PROBLEM DETAILS: Retype the run of lines that opens with the line containing "Model this scene" and closes with the line containing "return (lin(r), lin(g), lin(b))", exactly and inclusively, but skip the pictures.

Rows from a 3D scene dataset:
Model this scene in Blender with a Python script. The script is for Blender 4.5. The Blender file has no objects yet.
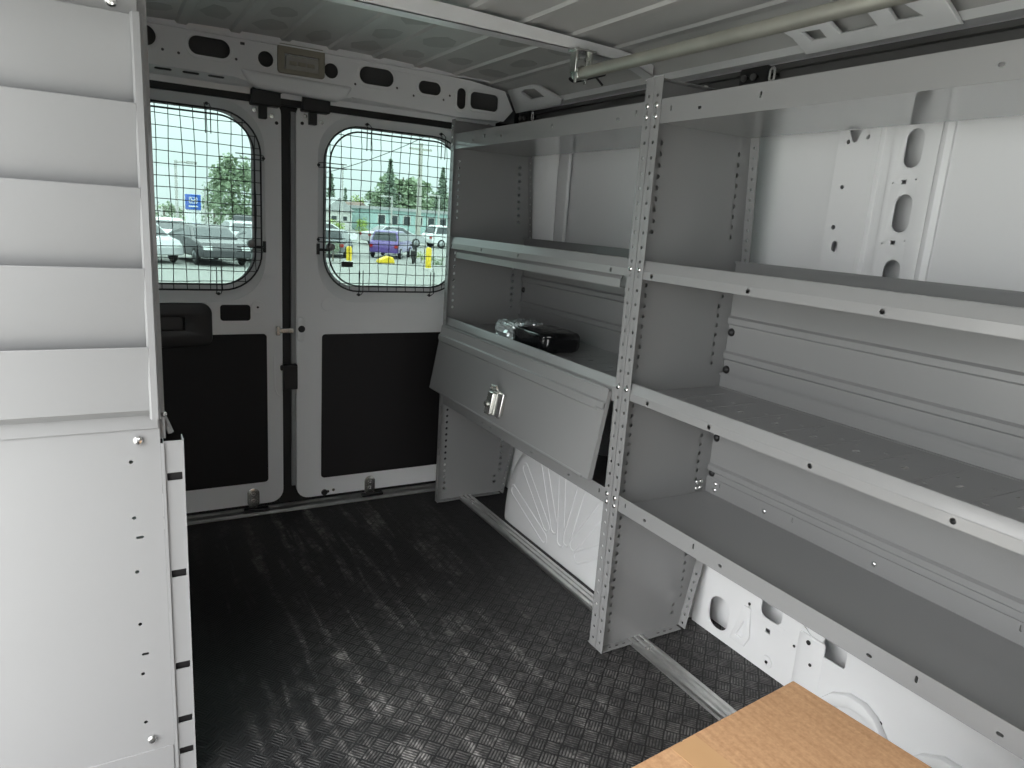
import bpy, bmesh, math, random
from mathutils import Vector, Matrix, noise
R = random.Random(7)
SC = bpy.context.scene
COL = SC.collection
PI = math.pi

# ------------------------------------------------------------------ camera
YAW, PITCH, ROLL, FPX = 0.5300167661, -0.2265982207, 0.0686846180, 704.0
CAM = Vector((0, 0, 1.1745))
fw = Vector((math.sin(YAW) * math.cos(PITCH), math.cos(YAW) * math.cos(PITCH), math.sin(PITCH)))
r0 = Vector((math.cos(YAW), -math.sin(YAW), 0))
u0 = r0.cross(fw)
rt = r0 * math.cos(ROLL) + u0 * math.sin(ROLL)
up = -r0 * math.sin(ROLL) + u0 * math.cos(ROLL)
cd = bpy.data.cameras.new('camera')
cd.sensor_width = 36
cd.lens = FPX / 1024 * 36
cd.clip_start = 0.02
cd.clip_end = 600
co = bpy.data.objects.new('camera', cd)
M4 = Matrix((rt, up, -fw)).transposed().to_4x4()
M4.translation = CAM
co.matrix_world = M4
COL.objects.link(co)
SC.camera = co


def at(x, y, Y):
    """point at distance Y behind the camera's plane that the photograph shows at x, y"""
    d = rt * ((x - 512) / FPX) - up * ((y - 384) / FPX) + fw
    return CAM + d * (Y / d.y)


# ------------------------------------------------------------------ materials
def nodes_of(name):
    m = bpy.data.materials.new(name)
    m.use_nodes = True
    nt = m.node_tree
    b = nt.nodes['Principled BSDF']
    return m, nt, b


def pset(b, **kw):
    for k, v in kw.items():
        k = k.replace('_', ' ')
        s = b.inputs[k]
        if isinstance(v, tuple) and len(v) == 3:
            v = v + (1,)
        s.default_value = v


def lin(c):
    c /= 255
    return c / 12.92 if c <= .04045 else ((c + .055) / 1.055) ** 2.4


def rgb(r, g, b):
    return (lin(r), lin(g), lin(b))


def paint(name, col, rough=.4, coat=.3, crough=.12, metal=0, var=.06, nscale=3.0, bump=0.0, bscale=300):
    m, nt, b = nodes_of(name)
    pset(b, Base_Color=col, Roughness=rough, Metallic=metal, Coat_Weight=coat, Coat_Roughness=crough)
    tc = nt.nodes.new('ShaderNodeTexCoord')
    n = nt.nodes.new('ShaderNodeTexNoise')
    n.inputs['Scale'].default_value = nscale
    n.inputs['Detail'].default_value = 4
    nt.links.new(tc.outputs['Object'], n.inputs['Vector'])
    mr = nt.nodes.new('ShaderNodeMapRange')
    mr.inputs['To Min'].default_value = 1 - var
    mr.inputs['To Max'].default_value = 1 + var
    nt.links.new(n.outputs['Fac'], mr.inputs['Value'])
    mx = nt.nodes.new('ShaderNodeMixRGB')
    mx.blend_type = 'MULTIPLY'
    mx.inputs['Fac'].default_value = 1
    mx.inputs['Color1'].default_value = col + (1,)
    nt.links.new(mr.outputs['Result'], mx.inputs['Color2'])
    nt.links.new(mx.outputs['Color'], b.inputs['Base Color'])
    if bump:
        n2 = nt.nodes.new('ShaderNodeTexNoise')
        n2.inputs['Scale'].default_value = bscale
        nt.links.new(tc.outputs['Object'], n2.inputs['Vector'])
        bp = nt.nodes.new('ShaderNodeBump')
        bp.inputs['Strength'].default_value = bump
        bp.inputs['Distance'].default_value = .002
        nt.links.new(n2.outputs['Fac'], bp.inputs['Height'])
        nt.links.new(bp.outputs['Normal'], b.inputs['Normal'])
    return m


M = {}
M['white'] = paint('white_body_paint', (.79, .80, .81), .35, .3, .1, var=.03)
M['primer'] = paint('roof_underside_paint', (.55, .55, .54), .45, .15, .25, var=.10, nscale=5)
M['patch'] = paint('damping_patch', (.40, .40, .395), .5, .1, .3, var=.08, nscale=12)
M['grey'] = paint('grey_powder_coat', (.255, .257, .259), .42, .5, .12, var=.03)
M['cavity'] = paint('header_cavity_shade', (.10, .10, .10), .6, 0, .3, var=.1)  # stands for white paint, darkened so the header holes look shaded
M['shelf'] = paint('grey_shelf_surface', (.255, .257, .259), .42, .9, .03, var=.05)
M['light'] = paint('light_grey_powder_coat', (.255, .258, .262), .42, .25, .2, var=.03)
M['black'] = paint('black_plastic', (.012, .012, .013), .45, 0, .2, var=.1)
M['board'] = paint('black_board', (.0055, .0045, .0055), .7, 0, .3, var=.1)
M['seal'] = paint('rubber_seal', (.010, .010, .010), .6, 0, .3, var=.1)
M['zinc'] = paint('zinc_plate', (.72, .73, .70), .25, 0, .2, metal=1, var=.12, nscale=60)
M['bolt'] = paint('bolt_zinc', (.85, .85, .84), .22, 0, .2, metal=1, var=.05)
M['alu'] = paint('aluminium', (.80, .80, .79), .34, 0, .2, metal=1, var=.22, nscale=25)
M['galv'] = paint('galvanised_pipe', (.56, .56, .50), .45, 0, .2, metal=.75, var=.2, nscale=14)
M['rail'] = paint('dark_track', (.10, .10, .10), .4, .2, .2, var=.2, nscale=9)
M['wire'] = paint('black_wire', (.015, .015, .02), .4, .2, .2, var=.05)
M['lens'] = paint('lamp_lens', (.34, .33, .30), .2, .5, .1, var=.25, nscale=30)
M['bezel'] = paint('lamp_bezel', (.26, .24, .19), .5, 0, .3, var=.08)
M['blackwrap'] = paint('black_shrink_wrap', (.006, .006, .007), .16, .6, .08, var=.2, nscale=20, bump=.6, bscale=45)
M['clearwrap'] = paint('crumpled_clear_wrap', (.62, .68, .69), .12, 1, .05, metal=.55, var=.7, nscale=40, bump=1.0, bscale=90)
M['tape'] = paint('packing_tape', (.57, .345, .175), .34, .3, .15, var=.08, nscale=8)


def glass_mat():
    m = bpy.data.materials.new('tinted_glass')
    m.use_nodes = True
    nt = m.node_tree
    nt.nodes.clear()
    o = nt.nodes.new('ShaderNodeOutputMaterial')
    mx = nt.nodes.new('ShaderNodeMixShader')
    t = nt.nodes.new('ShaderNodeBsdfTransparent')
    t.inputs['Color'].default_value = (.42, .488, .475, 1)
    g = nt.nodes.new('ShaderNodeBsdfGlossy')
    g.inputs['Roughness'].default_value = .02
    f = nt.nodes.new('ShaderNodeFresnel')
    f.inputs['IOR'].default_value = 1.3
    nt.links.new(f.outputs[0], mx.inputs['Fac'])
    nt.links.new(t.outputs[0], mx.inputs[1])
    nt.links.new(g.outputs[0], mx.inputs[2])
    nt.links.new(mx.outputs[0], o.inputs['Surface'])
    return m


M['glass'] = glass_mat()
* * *
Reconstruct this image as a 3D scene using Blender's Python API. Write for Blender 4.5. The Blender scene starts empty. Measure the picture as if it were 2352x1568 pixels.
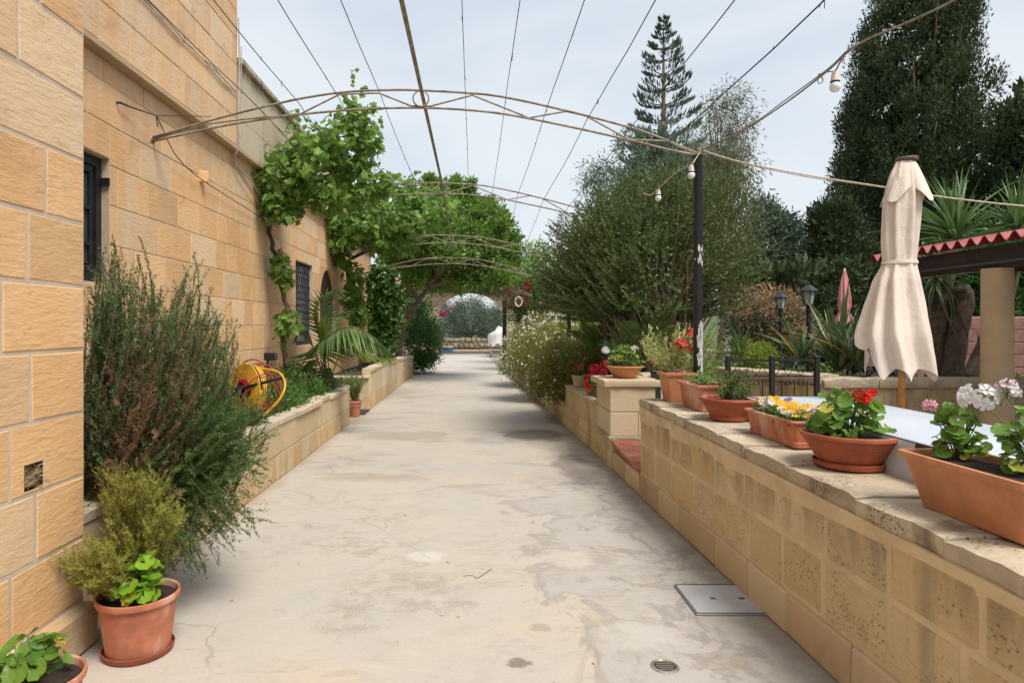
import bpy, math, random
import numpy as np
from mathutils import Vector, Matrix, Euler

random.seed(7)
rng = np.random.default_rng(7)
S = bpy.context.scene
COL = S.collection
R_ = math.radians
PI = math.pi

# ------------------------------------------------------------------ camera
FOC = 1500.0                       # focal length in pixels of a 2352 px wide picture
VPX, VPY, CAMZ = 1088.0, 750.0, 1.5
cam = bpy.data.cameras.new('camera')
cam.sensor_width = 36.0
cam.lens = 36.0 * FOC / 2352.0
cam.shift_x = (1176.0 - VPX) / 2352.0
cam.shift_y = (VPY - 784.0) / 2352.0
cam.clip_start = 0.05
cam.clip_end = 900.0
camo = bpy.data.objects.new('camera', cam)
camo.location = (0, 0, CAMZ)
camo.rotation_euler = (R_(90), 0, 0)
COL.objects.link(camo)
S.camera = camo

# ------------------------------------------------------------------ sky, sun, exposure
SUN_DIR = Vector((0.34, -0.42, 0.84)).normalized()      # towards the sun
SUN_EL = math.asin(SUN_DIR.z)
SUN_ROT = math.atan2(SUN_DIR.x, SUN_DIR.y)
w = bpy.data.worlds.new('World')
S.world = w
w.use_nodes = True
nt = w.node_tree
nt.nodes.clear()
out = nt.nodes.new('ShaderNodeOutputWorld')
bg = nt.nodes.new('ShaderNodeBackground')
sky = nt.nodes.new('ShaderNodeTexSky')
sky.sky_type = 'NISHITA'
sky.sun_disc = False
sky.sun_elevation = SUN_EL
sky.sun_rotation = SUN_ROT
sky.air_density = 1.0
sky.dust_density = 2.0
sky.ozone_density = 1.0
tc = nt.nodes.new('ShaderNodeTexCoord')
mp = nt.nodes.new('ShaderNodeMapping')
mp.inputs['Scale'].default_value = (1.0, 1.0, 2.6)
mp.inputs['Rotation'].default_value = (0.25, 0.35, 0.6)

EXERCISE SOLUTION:
Model this scene in Blender with a Python script. The script is for Blender 4.5. The Blender file has no objects yet.
import bpy, bmesh, math, random
from mathutils import Vector, Matrix, noise
R = random.Random(7)
SC = bpy.context.scene
COL = SC.collection
PI = math.pi

# ------------------------------------------------------------------ camera
YAW, PITCH, ROLL, FPX = 0.5300167661, -0.2265982207, 0.0686846180, 704.0
CAM = Vector((0, 0, 1.1745))
fw = Vector((math.sin(YAW) * math.cos(PITCH), math.cos(YAW) * math.cos(PITCH), math.sin(PITCH)))
r0 = Vector((math.cos(YAW), -math.sin(YAW), 0))
u0 = r0.cross(fw)
rt = r0 * math.cos(ROLL) + u0 * math.sin(ROLL)
up = -r0 * math.sin(ROLL) + u0 * math.cos(ROLL)
cd = bpy.data.cameras.new('camera')
cd.sensor_width = 36
cd.lens = FPX / 1024 * 36
cd.clip_start = 0.02
cd.clip_end = 600
co = bpy.data.objects.new('camera', cd)
M4 = Matrix((rt, up, -fw)).transposed().to_4x4()
M4.translation = CAM
co.matrix_world = M4
COL.objects.link(co)
SC.camera = co


def at(x, y, Y):
    """point at distance Y behind the camera's plane that the photograph shows at x, y"""
    d = rt * ((x - 512) / FPX) - up * ((y - 384) / FPX) + fw
    return CAM + d * (Y / d.y)


# ------------------------------------------------------------------ materials
def nodes_of(name):
    m = bpy.data.materials.new(name)
    m.use_nodes = True
    nt = m.node_tree
    b = nt.nodes['Principled BSDF']
    return m, nt, b


def pset(b, **kw):
    for k, v in kw.items():
        k = k.replace('_', ' ')
        s = b.inputs[k]
        if isinstance(v, tuple) and len(v) == 3:
            v = v + (1,)
        s.default_value = v


def lin(c):
    c /= 255
    return c / 12.92 if c <= .04045 else ((c + .055) / 1.055) ** 2.4


def rgb(r, g, b):
    return (lin(r), lin(g), lin(b))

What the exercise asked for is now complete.